Kinshasa, 14 April 2009: Ms. Radhika Coomaraswamy, the UN Secretary General’s Special Representative for the protection of the rights of children in armed conflict, began an official six-day visit to the Democratic Republic of Congo (DRC) today. Her mission aims to ensure greater protection for children amid the ongoing humanitarian crisis in eastern DRC. Ms.Coomaraswamy also plans to visit Ituri district in the northeast and the volatile eastern provinces of North and South Kivu. She will be in DRC until 21 April 2009.
Ms. Coomaraswamy will seek to assess firsthand the situation of children in the DRC, and will focus on the plight of children associated with armed forces and groups, sexual violence and other crimes against children, and the special needs of internally displaced and refugee children.
During her weeklong visit, she will meet with children affected by conflict, as well as the Government, civil society groups, NGOs and UN actors such as UNICEF and MONUC.
Her visit comes in the aftermath of the peace agreement signed last month between the DRC and the main rebel group known as the National Congress for the Defence of the People (CNDP) and other armed groups. The pact sought to bring to an end the violent conflict which had uprooted some 250,000 people since last year in the DRC’s strife-torn east.

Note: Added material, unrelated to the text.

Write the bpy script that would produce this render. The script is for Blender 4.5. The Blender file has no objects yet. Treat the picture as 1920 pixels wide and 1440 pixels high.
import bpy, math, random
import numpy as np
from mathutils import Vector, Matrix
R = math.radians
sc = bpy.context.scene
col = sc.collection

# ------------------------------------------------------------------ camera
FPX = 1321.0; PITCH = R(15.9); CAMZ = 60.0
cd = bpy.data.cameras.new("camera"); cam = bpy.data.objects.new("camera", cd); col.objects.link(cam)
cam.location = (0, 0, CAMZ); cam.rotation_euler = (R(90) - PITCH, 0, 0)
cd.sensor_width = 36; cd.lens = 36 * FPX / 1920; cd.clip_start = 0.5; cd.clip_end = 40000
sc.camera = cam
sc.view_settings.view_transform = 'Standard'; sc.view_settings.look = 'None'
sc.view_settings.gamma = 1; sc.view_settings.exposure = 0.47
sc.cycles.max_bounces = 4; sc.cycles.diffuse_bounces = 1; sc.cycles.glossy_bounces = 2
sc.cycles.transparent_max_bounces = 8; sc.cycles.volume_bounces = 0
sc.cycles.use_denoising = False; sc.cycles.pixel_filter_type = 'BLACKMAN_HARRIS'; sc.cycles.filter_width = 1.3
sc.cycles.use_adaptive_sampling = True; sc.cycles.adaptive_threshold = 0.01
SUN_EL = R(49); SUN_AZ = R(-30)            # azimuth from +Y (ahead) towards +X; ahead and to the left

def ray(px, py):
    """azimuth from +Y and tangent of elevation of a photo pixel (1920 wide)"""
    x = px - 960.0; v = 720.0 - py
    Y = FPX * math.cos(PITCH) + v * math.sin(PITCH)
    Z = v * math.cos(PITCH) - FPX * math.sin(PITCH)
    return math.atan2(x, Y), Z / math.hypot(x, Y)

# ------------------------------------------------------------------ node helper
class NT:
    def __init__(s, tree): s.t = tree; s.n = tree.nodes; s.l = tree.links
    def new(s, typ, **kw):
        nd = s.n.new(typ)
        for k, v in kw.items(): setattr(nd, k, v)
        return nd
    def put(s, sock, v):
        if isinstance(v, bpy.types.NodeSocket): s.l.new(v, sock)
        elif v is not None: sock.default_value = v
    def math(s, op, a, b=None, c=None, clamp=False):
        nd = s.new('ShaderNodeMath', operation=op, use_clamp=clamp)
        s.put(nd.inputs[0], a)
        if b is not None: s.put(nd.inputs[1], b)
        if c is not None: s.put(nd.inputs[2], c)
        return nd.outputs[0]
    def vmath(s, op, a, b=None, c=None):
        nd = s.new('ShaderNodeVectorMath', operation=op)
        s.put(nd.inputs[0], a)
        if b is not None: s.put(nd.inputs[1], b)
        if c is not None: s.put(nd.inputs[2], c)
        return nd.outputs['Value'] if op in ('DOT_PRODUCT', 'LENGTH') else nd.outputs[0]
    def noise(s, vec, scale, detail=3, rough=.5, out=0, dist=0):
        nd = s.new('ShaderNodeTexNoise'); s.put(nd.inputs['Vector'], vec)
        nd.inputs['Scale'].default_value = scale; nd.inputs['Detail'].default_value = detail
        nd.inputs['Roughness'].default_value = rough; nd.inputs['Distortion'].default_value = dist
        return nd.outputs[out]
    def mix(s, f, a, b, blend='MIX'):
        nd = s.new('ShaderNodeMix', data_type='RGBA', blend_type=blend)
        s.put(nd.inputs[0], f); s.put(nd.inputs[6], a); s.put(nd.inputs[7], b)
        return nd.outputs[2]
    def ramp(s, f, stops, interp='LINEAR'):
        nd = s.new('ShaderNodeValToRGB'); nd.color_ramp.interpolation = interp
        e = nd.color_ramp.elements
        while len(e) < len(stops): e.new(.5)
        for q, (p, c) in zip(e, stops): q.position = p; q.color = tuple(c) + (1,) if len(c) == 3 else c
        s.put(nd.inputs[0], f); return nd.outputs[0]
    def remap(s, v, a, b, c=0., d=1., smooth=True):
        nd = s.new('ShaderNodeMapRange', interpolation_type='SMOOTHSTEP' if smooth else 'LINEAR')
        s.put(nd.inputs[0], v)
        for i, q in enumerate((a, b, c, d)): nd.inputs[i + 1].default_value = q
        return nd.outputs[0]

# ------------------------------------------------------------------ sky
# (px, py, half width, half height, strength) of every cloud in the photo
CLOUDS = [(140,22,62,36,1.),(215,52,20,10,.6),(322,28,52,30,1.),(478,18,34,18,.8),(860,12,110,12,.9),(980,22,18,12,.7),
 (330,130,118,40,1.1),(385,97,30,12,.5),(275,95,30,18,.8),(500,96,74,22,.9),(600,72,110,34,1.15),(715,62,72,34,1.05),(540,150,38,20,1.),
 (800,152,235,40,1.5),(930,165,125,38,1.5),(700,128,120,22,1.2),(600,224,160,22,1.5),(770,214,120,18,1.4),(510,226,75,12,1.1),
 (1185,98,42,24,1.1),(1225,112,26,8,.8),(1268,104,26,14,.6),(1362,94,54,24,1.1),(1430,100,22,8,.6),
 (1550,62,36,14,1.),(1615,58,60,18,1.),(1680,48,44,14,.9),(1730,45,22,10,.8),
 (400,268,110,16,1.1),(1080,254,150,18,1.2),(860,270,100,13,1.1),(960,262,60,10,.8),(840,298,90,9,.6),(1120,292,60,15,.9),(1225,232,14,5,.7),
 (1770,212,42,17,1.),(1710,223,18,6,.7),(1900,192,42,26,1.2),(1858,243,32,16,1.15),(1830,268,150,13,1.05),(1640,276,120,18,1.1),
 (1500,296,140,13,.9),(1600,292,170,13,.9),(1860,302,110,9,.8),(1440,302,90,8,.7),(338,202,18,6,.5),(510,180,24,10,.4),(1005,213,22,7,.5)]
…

Ms. Coomaraswamy’s weeklong visit will include stops in the capital Kinshasa, Ituri district in the northeast and the volatile eastern provinces of North and South Kivu.
Her mission comes after the Secretary General’s report on children in armed conflict in the DRC (S/2008/693), and within the framework of UN Security Council resolution 1612. Ms. Coomaraswamy last visited the DRC in March 2007.
The separation of children from armed forces and groups is one of MONUC’s priorities, within the framework of its support to the process of the accelerated integration of armed groups into the Armed Forces of the DRC (FARDC).
Since January 2009, MONUC has demobilized nearly 1,000 children associated with various armed groups in North Kivu.